Beyrouth

Le refuge des musiciens syriens

Beyrouth a longtemps été considéré comme la capitale culturelle du Moyen-Orient, véritable aimant pour nombre d’artistes de toute la région qui s’y sont établis pour jouir d’une plus grande liberté d’expression. C’est maintenant le tour des musiciens syriens qui, depuis le début de la guerre civile, sont de plus en plus nombreux à tenter leur chance au Liban.

BEYROUTH — Devant la petite scène de Metro al Madina, une salle de spectacle située dans la partie ouest de Beyrouth, des jeunes secouent la tête au son de la musique rock. Cette nuit-là, différents musiciens syriens se sont réunis dans le cadre de la Semaine pour la Syrie.

Devant eux, Anas, 25 ans, chante : « Levez-vous ! Rassemblons le pain. Levez-vous et construisons un pays ! »

Anas Maghrebi est le fondateur du groupe Khebez Dawle, dont le nom signifie « le pain du gouvernement ». Le groupe originaire de Damas, fondé en 2012 dans la foulée du soulèvement syrien, a trouvé refuge au Liban il y a deux ans.
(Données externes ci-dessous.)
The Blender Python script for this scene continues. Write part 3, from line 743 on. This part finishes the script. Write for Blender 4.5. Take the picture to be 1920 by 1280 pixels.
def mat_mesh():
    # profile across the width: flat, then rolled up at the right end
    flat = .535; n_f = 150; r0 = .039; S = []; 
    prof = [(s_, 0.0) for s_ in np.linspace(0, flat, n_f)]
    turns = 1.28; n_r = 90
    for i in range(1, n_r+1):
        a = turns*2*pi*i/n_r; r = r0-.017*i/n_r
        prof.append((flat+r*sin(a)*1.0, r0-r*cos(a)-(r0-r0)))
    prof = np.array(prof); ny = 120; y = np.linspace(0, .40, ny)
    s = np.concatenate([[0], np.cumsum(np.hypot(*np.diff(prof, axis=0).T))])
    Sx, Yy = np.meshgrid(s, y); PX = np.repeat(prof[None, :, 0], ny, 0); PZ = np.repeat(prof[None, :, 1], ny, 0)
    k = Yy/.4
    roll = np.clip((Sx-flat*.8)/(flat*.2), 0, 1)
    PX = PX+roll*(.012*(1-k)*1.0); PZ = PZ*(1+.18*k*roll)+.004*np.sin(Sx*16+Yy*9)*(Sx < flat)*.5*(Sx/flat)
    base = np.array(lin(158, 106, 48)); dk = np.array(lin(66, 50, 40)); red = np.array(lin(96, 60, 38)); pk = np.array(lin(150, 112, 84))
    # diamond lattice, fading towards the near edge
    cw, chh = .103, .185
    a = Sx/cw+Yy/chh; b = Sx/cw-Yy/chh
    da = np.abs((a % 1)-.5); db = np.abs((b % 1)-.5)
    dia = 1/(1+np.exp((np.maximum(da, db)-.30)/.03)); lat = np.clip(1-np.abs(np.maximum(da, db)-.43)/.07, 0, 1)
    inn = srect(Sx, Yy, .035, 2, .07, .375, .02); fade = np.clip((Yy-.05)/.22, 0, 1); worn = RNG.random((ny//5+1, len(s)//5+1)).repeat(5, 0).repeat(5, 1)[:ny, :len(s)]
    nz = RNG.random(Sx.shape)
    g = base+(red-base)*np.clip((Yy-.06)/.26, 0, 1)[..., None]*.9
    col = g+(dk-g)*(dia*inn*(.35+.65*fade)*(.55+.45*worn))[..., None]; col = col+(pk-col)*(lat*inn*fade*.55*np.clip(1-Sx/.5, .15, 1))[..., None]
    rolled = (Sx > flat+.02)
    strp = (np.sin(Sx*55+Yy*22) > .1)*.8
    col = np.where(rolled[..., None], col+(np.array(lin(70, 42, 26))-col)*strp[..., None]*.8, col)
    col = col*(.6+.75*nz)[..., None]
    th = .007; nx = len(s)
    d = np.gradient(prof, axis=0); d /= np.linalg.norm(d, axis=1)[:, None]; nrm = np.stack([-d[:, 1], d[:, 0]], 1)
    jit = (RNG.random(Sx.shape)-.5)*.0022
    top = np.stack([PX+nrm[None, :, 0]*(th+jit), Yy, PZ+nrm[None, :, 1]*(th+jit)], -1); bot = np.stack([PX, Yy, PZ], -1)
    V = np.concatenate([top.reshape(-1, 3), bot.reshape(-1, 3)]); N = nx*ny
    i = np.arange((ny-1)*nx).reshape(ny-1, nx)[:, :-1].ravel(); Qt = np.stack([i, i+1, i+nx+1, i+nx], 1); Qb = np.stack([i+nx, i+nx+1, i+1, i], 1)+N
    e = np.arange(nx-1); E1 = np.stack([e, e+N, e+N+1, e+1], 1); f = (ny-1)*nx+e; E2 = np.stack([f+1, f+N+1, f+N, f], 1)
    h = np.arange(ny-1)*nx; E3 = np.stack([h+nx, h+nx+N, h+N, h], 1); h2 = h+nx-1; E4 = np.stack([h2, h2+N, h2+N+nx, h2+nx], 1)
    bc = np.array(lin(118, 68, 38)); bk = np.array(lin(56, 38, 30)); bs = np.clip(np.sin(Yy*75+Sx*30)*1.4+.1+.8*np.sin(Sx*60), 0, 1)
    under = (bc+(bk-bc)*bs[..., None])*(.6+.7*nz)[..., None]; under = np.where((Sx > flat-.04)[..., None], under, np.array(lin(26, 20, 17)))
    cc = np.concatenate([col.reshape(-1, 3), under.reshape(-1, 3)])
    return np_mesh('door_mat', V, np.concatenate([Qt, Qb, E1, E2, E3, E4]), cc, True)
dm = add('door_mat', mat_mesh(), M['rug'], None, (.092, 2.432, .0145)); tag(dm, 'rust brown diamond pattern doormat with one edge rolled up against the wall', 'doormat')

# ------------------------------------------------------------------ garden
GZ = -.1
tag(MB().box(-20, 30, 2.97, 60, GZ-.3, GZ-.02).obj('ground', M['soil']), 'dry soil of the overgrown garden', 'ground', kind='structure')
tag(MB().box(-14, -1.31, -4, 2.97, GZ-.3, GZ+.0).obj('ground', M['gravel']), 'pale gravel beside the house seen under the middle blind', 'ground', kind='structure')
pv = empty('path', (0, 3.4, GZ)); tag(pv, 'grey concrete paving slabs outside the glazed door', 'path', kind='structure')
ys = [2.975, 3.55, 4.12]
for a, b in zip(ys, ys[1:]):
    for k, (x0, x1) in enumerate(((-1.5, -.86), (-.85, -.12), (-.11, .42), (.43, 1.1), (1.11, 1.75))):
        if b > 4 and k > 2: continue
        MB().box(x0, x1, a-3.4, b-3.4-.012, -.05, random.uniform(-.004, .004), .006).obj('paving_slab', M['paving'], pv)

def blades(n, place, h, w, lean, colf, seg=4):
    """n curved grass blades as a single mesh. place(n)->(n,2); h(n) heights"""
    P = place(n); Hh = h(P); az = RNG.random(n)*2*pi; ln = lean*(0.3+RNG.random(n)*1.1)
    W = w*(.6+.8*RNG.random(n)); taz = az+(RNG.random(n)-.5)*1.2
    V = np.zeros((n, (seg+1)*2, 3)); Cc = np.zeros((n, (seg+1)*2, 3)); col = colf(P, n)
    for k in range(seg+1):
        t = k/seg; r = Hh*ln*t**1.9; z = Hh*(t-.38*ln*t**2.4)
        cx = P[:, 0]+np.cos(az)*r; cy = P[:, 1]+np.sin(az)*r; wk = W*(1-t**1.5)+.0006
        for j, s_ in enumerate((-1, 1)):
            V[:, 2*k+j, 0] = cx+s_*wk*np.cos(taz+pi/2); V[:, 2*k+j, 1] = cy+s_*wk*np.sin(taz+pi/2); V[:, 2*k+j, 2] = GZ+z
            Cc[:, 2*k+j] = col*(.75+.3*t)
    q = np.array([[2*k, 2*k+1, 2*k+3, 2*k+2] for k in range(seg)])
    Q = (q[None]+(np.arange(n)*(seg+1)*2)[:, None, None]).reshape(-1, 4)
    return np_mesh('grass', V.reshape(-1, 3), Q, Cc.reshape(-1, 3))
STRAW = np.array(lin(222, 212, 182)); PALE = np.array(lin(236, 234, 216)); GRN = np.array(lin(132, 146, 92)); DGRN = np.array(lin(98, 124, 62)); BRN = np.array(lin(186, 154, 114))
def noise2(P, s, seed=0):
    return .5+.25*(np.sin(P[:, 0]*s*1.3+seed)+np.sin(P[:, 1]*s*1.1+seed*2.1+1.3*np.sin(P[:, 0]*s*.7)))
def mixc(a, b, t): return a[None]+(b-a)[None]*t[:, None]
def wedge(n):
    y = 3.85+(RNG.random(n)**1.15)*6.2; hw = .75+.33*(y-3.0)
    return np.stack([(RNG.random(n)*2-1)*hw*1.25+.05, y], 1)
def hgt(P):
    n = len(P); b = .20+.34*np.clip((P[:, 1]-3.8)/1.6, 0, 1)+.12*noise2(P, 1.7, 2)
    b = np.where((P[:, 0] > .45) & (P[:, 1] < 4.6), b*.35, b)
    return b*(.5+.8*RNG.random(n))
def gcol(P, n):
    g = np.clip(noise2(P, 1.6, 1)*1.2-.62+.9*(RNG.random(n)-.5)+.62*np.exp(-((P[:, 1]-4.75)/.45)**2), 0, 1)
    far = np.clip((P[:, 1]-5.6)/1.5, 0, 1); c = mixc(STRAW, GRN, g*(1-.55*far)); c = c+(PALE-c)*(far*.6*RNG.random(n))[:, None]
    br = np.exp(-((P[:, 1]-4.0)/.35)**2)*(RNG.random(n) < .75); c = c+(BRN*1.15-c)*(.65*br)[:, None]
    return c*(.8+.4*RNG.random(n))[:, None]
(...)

« Avant la guerre, je faisais partie d’un autre groupe. Mais pendant la “révolution”, notre batteur s’est fait tuer. C’était un activiste. Notre guitariste Bachar a également été obligé de s’enrôler dans l’armée. J’ai donc décidé de faire ma propre musique et de la mettre sur Facebook. C’est là que notre ancien bassiste, qui s’était réfugié à Beyrouth, m’a contacté pour me demander de le rejoindre. Quelques mois plus tard, Bachar nous a appelés après s’être enfui de l’armée. Nous pensions qu’il était mort ! C’était un signe, nous devions reformer un groupe », raconte Anas.

QUÊTE DE LIBERTÉ

Comme Khebez Dawle, de nombreux artistes et musiciens syriens ont trouvé refuge au Liban depuis le début de la guerre en 2011, espérant faire de la capitale libanaise leur tremplin.

C’est le cas du groupe Tanjaret Daghet (« casserole sous pression »), également originaire de Damas et aujourd’hui représenté par la maison de disques libanaise Let’s Play Record. « Avant la révolution, les musiciens à Damas recevaient beaucoup de soutien de l’État, mais il était très difficile de lancer un disque, parce qu’il n’y avait pas de petites maisons de production indépendantes », raconte Tarek Khuluki , guitariste et chanteur du groupe. 

« Nous sommes venus à Beyrouth quand la guerre a commencé parce que nous sentions que les gens ne portaient plus attention à la musique. Ils étaient trop préoccupés par les évènements. Le Liban nous a permis de voir grand. » — Tarek Khuluki

« Beyrouth est la ville où on se sent à l’aise de faire son art. On peut rencontrer des artistes de toute la région, les gens sont intéressés par plusieurs styles de musique et sont ouverts. Le Liban a toujours représenté une plus grande liberté pour les artistes syriens », explique quant à lui Samer Saem Eldahr, à l’origine du projet musical électronique Hello Psychaleppo.

« En Syrie, nous devions obtenir plusieurs documents du gouvernement avant de pouvoir donner un spectacle. Mes amis, qui jouaient dans un groupe de heavy métal, se faisaient souvent questionner par le gouvernement. Il [le gouvernement] voulait s’assurer qu’ils n’étaient pas des satanistes », ajoute le musicien de 26 ans.

UN PARCOURS PARSEMÉ D’EMBÛCHES

Les artistes syriens qui tentent leur chance à Beyrouth ne réussissent cependant pas tous à percer. En effet, le coût de la vie beaucoup plus élevé qu’en Syrie et le manque de financement sont autant de difficultés auxquelles se heurtent les musiciens.

« Je connais plusieurs musiciens syriens qui sont venus à Beyrouth, mais qui ont échoué et ont dû retourner en Syrie. Nous vivions mieux quand nous étions en Syrie. Les soins de santé, l’électricité et l’eau étaient gratuits. La nourriture coûtait moins cher aussi », affirme Tarek Khuluki.

« Nous jouons beaucoup, mais c’est difficile de gagner notre vie », ajoute Dany Choukri, batteur du groupe Tanjaret Daghet.

Pour Khebez Dawle, la réunification a été de courte durée. Le groupe est de nouveau séparé depuis que le bassiste et le guitariste, faute de papiers en règle pour demeurer au Liban, ont dû s’installer à Istanbul, en Turquie.

« J’ai espoir qu’un jour nous pourrons partager de nouveau une scène ensemble », affirme Anas, optimiste.